Die Physik beispielsweise verfolgt insbesondere zwei Ansätze: Zum einen werden mit Hilfe von Experimenten gezielt Fragen an die Natur gestellt, um direkt empirisches Wissen zu generieren. Zum anderen wird von der theoretischen Seite mit Hilfe der Mathematik versucht das empirische Wissen auf einen kleinsten Nenner zu bringen, um fundamentale Axiome zu formulieren, die gerne auch ehrfurchtsvoll als "Naturgesetze" bezeichnet werden, sowie neue Vorhersagen zu treffen, um gezielt neue Fragen an die Natur stellen zu können.
Die Natur ist dabei der Richter: Treten die Vorhersagen ein, dann spricht dies natürlich für das Modell und stärkt sein Fundament. Falls es zu Widersprüchen kommt, muss das Modell verbessert oder verworfen werden.
Newton beispielsweise erkannte drei bzw. vier fundamentale Prinzipien der Bewegung, seine berühmten Newtonschen Axiome der Dynamik. Auf der Grundlage dieser Axiome kann die gesamte klassische Mechanik hergeleitet werden, man benötigt lediglich Kenntnis (etwas) höherer Mathematik.
Gegen Ende des 19. Jahrhunderts verdichteten sich die Hinweise, dass die Mechanik nach Newton nicht der Weisheit letzten Schluss darstellen kann: Zum einen stellte man fest, dass die Lichtgeschwindigkeit immer den gleichen Wert besitzt - egal mit welcher Geschwindigkeit wir uns bewegen!
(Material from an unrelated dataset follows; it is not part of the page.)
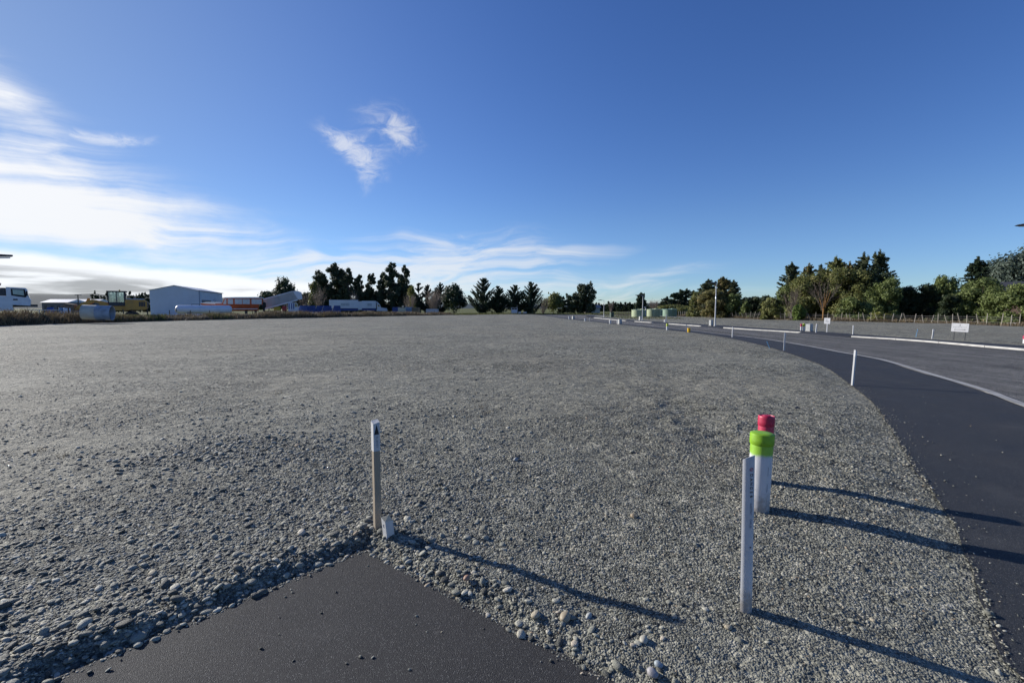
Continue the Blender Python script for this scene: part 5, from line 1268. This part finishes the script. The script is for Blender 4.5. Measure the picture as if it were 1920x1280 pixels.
# white flatbed truck with crane, cut by the left edge
def crane_truck():
    loc, _ = place(14, 53); o = empty('crane_truck', loc, R(45)); tag(o, 'white crane truck cut off by the left picture edge', 'truck')
    S = 53/FPX*.69; f = lambda px: (px-14)*S; zz = lambda py: P(14, py, 53).z+.3
    m = MB(); y0, y1 = -1.2, 1.2
    prof = [(f(16), zz(571)), (f(59), zz(573)), (f(60), zz(562)), (f(57), zz(557)), (f(54), zz(541)), (f(52), zz(539.5)), (f(16), zz(538.5))]
    m.prism(prof, 1, y0, y1); cab = m.build('cab', M_LW, o)
    m = MB(); m.prism([(f(25), zz(554)), (f(50), zz(557.5)), (f(53), zz(556.5)), (f(50.5), zz(542)), (f(25), zz(541.2))], 1, y0-.02, y0+.01); wn = m.build('window', M_BLACK, cab)
    m = MB(); m.prism([(f(28.5), zz(551.5)), (f(49), zz(554)), (f(48), zz(543.6)), (f(28), zz(543))], 1, y0-.035, y0-.022); m.build('pane', paint('pale_pane', (.42, .52, .45), .25), wn)
    m = MB(); m.box((f(32), y0-.03, zz(561.5)), (.36, .06, .14)); m.build('door_handle', M_BLACK, cab)
    m = MB(); m.prism([(f(53), zz(542)), (f(57.6), zz(557)), (f(57.9), zz(557)), (f(53.6), zz(541.8))], 1, y0+.15, y1-.15); m.build('windscreen', M_GLASS, cab)
    m = MB(); m.box((f(54), y0-.2, zz(550)), (.12, .28, .55), bev=.03); m.build('mirror', M_BLACK, cab)
    m = MB(); m.box((-2.0, 0, zz(573)), (9, .9, .3)); m.build('chassis', M_DSTEEL, o)
    m = MB(); m.box((f(3), 0, zz(569)), (f(16)-f(-30), 2.3, zz(555)-zz(583)), bev=.03); m.build('side_locker', M_LW, o)
    m = MB(); m.box((f(-4), 0, zz(547)), (f(15)-f(-23), 2.0, zz(540)-zz(554)), bev=.03); m.build('hydraulic_housing', M_DSTEEL, o)
    for x in (f(46), f(-50), f(-72)):
        for s_ in (-1, 1): wheel(o, (x, s_*1.0, .52), .52, .32)
    m = MB(); m.tube([(f(-12), 0, zz(545)), (f(-12), 0, zz(500)), (f(-30), 0, zz(478))], [.2, .17, .14], 8); m.build('crane_post', M_DSTEEL, o)
    m = MB(); m.prism([(f(-30), zz(484)), (f(30), zz(480.5)), (f(33), zz(479)), (f(32), zz(476.8)), (f(-30), zz(477))], 1, -.12, .12); bm_ = m.build('boom', M_DSTEEL, o)
    m = MB(); m.prism([(f(-30), zz(487)), (f(27), zz(483.5)), (f(28), zz(481.3)), (f(-30), zz(484.6))], 1, -.07, .07); m.build('ram', M_STEEL, bm_)
    m = MB(); m.tube([(f(-2), -.2, zz(538)), (f(6), -.2, zz(534)), (f(7), -.2, zz(532)), (f(3), -.2, zz(531.5)), (f(-4), -.2, zz(533))], .07, 6); m.build('hook_arm', M_DSTEEL, o)
crane_truck()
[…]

Oder, dass die Bahn des Merkur nicht vollkommen stabil ist, sondern ihr sonnennächster Punkt langsam um die Sonne wandert (Apsidendrehung). Auch durch Gezeiteneffekte oder den störenden Einfluss der anderen Planeten unseres Sonnensystems konnte dies nicht zufriedenstellend erklärt werden.
An dieser Stelle setzen die allgemeine und die spezielle Relativitätstheorie an: Sie verbessern die Newtonsche Mechanik sowie sein Gesetz der Gravitation und formulieren erstmals eine Art Ursache (Krümmung der Raumzeit) für die Gravitation - fernab der rein phänomenologischen Beschreibung über ein Kraftgesetz.
Mit diesen neuen Modellen kann die Apsidendrehung des Merkurs genauso gut verstanden werden wie die gravitative Ablenkung von Licht oder all die merkwürdigen Effekte, die auftreten, sobald wir uns der Lichtgeschwindigkeit nähern. Vorhersagen der SRT undf ART konnten im Laufe des 20. Jahrhunderts immer wieder mit erstaunlicher Genauigkeit bestätigt werden. Als Sahnestück ergibt sich die klassische Mechanik nach Newton als Grenzfall für niedrige Geschwindigkeiten und mäßig starke Krümmungen der Raumzeit - also menschlichere Größenordnungen.
Heute ist die ART ein unverzichtbares Hilfsmittel, um die Strukturen im Kosmos sowie die Entwicklung des Universums als Ganzem zu verstehen. Ob innerhalb der nächsten Jahre oder erst im nächsten Jahrhundert: Neue Beobachtungen, wie etwas das Phänomen der dunklen Materie oder der dunklen Energie, könnten möglicherweise in Zukunft zu einer neuen, besseren Theorie oder aber einer Erweiterung der ART führen.
Bis dahin bleibt sie das Maß aller Dinge zur Beschreibung des Phänomens "Gravitation" auf großen Längenskalen. Nicht mehr, nicht weniger versteht ein Wissenschaftler darunter, wenn von einer wissenschaftlichen Theorie gesprochen wird. Ein wissenschaftliches Modell "ist" nicht die Natur, es bildet unsere experimentell erfahrene Wirklichkeit nur möglichst gut ab.